### What you will do
Reproduce all lines of the listing below in which the word "that" occurs.

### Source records
========

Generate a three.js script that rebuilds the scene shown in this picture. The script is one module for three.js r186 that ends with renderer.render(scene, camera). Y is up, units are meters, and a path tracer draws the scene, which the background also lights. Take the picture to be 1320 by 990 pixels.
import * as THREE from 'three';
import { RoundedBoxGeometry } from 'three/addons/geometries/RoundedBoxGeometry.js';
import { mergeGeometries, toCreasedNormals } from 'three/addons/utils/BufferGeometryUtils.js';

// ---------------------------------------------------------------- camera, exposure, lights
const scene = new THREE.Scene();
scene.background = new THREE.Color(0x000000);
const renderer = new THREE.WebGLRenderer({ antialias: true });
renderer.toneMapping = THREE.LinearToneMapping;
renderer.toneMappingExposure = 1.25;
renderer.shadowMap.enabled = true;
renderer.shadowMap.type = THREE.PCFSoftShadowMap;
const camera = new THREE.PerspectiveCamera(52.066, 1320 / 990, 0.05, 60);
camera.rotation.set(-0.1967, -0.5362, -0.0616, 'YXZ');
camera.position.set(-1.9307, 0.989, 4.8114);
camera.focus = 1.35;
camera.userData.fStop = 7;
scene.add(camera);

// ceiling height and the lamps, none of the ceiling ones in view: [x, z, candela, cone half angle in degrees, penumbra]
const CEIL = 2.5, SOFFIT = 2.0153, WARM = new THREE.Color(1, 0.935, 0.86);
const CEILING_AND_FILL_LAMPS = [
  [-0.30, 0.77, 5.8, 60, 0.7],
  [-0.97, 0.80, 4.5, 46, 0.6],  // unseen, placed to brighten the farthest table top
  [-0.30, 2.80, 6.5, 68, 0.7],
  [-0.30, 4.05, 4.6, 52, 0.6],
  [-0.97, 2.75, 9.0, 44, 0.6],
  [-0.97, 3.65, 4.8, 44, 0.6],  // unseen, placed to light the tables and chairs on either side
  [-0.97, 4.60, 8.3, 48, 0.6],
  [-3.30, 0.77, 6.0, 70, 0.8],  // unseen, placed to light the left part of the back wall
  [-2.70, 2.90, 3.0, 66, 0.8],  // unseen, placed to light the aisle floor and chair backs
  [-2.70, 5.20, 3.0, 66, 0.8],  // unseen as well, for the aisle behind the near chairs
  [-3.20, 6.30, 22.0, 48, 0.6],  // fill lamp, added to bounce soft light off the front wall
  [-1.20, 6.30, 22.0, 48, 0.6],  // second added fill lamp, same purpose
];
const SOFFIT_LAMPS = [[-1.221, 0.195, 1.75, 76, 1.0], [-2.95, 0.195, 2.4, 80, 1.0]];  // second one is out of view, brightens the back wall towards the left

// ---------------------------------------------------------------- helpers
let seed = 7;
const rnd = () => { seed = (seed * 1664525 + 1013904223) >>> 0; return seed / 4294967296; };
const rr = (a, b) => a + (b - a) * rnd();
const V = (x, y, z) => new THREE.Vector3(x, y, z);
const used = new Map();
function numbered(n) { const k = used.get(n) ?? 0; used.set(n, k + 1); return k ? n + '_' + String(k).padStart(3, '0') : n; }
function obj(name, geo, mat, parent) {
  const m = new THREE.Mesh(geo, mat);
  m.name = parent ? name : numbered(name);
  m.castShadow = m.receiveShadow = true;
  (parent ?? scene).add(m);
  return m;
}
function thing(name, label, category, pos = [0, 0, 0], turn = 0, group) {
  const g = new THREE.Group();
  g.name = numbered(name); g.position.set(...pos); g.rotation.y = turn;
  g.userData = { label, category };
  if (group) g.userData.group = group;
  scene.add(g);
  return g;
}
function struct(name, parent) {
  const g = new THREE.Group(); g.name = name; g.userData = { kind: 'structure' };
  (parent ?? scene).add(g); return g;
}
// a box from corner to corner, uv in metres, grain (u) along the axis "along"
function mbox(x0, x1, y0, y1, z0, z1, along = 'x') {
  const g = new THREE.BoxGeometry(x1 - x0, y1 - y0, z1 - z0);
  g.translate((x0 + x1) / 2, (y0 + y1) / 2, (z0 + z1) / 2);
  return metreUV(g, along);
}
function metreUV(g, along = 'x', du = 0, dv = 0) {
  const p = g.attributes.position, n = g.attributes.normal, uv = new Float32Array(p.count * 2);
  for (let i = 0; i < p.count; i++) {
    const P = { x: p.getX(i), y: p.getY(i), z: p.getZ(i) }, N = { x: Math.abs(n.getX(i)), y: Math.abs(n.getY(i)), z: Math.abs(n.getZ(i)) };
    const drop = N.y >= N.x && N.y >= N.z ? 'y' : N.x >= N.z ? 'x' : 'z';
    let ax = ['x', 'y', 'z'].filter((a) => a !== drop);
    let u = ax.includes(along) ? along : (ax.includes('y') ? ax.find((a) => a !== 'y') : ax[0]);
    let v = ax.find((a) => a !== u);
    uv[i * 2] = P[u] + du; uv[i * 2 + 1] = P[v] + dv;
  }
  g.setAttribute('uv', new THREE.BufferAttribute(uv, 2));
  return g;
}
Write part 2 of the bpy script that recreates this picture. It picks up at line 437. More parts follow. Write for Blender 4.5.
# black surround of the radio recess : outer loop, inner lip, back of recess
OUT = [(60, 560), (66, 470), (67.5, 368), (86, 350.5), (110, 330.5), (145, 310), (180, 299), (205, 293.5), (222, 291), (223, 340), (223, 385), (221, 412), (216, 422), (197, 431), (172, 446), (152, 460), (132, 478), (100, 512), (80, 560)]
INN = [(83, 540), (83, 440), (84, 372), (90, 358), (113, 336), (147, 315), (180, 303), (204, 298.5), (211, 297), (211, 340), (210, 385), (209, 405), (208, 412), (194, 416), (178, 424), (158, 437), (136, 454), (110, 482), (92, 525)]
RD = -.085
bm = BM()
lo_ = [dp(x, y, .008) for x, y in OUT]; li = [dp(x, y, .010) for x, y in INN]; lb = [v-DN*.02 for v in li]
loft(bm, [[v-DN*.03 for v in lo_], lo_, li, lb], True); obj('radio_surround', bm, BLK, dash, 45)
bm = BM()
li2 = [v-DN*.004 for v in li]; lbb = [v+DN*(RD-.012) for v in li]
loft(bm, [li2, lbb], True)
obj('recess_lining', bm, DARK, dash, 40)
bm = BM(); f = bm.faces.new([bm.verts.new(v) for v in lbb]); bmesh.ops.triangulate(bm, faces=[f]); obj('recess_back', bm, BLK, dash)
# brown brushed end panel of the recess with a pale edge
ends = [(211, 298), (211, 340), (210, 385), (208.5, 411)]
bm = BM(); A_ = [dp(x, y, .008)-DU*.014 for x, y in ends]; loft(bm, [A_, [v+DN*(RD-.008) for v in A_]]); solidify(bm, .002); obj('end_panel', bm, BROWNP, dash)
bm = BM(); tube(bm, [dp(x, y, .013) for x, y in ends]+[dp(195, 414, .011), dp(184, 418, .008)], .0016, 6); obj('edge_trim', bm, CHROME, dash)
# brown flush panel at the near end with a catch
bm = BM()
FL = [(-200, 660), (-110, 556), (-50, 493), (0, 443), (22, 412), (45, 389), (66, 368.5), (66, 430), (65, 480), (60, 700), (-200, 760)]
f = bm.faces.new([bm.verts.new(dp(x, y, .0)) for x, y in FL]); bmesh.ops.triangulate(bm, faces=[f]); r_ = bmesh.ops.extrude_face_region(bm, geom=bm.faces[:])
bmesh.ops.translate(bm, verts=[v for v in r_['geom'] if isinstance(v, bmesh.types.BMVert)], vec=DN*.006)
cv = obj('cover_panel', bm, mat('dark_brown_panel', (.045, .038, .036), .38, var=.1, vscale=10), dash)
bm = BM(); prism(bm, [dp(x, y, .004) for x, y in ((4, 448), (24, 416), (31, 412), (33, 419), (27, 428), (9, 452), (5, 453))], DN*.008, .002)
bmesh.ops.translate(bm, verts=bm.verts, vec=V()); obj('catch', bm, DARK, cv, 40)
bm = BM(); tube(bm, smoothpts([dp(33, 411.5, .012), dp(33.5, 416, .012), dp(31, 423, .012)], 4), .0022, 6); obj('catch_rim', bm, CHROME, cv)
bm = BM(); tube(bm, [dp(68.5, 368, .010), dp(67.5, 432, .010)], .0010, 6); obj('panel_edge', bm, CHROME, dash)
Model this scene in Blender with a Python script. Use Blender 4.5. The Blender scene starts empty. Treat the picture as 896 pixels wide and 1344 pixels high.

========

### Result
Generate a three.js script that rebuilds the scene shown in this picture. The script is one module for three.js r186 that ends with renderer.render(scene, camera). Y is up, units are meters, and a path tracer draws the scene, which the background also lights. Take the picture to be 1320 by 990 pixels.
Write part 2 of the bpy script that recreates this picture. It picks up at line 437. More parts follow. Write for Blender 4.5.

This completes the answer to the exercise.